3. ステーブルコインのペッグ崩れリスク
USDCのようなステーブルコインも、発行体の信用リスクや運用資産のリスクを完全に無視することはできません。何らかのショックによって1ドルから乖離する可能性もゼロではないため、「ステーブルだから完全に安全」とは考えず、「ドル連動資産として一定のリスクを持つ」と認識しておくことが重要です。
4. 規制・カウンターパーティリスク
暗号資産およびDeFiをめぐる規制環境は変化し続けています。地域によっては、特定のサービスが提供停止となったり、取引が制限される可能性もあります。プロトコルやサービス提供者の拠点、規制対応方針なども含めて、分散的に利用することがリスク低減につながります。
リスク管理チェックリスト
実際にBTC担保ローン+USDC再投資戦略を検討する際には、次のようなチェックリストを用意しておくと、リスクの見落としを減らせます。
- 初期LTVは最大何%までに抑えるか(プロトコル上限の半分程度にするなど)
- 清算ラインまでの価格下落余裕度は何%か
- 借入金利の変動レンジと、再投資先の期待利回りとの差(スプレッド)はどの程度か
- 再投資先のボラティリティはどの程度か(ステーブル運用か、暗号資産投資か)
- スマートコントラクトの監査状況や運用実績は十分か
- プロトコルやチェーンをまたいだ分散はできているか
- 相場急変時にどのような行動を取るか(追加担保を入れるか、部分返済するか等)
- 最悪ケースとして、どの程度の損失まで許容するか(投資資金全体の何%か)
これらを事前に言語化し、できればメモやシートにまとめておくことで、感情に流されにくい運用がしやすくなります。
戦略をシンプルに保つことの重要性
DeFiでは、複数のプロトコルを組み合わせた「レバレッジの二重・三重構造」が技術的には可能です。

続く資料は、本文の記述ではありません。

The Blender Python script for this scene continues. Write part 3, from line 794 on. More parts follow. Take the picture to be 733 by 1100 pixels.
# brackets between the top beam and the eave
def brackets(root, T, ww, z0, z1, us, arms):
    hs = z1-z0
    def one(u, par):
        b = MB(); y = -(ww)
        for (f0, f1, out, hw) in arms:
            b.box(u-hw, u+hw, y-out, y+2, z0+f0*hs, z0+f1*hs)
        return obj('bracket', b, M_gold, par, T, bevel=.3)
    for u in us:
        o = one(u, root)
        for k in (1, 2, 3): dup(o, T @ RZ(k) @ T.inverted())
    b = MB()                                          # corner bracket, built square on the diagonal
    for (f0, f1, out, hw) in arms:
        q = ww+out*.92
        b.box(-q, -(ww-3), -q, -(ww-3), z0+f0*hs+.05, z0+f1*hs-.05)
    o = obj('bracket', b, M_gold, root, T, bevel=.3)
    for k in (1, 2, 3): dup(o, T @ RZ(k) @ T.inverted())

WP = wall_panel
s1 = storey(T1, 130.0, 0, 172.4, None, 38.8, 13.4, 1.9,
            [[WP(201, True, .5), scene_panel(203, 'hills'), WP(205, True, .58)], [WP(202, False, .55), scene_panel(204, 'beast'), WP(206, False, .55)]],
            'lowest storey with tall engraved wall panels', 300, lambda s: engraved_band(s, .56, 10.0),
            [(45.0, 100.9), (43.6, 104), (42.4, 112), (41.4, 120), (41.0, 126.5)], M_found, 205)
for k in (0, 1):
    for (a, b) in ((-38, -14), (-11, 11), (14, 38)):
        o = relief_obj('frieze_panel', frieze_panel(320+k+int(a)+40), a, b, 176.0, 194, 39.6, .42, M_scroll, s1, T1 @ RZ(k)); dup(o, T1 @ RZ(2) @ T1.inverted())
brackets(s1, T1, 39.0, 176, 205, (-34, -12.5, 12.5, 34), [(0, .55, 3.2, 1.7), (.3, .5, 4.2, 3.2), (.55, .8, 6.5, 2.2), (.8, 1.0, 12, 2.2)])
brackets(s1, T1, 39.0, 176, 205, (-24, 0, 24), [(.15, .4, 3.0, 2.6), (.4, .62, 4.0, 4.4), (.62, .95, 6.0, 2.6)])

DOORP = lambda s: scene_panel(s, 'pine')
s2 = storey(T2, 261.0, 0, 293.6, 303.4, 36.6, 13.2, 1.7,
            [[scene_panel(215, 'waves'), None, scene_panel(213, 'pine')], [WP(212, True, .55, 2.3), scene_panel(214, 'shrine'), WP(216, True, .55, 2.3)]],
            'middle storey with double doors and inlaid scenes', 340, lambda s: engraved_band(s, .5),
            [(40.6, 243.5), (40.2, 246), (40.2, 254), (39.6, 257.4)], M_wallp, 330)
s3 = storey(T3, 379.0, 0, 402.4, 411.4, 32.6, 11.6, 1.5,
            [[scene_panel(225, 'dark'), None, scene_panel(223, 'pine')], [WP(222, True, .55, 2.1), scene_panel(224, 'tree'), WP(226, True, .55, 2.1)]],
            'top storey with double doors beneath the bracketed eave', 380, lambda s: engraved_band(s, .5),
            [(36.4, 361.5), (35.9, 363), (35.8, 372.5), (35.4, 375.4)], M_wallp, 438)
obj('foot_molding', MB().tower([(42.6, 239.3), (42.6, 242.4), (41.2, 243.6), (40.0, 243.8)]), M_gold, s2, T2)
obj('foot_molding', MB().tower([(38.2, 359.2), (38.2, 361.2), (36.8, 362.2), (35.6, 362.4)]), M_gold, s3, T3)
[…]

たとえば、
- BTCを担保にUSDCを借りる
- USDCを別プロトコルに預け、さらにそこを担保に別の資産を借りる
- 得た資産をさらに運用する
といった多段階のレバレッジループを作ることもできますが、その分だけリスクの把握は極めて難しくなります。どこか一箇所で問題が起きると、連鎖的にポジション全体が崩壊する可能性もあります。
個人投資家がリスクをコントロールしやすくするためには、
- レバレッジの段数を増やしすぎない
- 理解できない構造のポジションは組まない
- 「シンプルで分かりやすい戦略」に絞る
といった方針が有効です。BTC担保ローン+USDC再投資戦略も、まずは「1段階のレバレッジ+ステーブルコイン運用」など、シンプルな構造から検討するのが現実的です。
ポートフォリオ全体の中での位置づけ
BTC担保ローン戦略は、ポートフォリオ全体の中でどのような位置づけにするかも重要です。たとえば、
- 総資産のうち、BTC担保ローン戦略に割り当てるのは〇%までにする
- 他の資産(現金、債券、株式など)とのバランスを踏まえたうえでポジションサイズを決める
- 同じ暗号資産の中でも、「ノンレバレッジの現物保有」と「レバレッジを伴うDeFi戦略」を分けて管理する
といったルールによって、「一つの戦略の失敗が全資産に波及する」事態を防ぎやすくなります。特にレバレッジを伴う戦略は、ポートフォリオ全体から見たときに「リスクの高いサテライト枠」として位置づける考え方が有効です。
まとめ:構造を理解したうえで慎重に活用する
ビットコインを担保にUSDCを借りて再投資するDeFi戦略は、うまく設計すれば「BTCを手放さずに追加のリターンを狙う」手段となり得ます。一方で、価格急落や清算、スマートコントラクトの脆弱性など、従来型の金融商品とは異なるリスクも多く存在します。
本記事で解説したポイントを改めて整理すると、
- BTC担保ローンは「担保価値の下落」が最大のリスクであり、LTV設計が肝となる
- USDCを借りることで、ドル建てでリスク・リターンを評価しやすくなる
- 再投資先がステーブル運用か暗号資産投資かで、戦略全体のリスク水準は大きく変わる
- スマートコントラクトリスクやステーブルペッグリスクも織り込む必要がある
- ポートフォリオ全体の中での位置づけと、事前の運用ルール作りが、感情的な判断を減らす鍵となる
レバレッジを使った戦略は、短期的なパフォーマンスだけを見ると魅力的に映ることがありますが、長期的に資産を守りながら増やしていくためには、「最悪ケースに耐えられる構造かどうか」を冷静に見極める姿勢が欠かせません。ビットコイン担保ローン+USDC再投資戦略も、その構造を十分に理解したうえで、自身のリスク許容度に合った範囲で慎重に検討することが大切です。
本記事の内容はあくまで一般的な情報提供であり、特定の商品やサービス、投資行動を推奨するものではありません。実際に戦略を検討する際は、ご自身の判断と責任において、最新の情報とリスクを確認するようにしてください。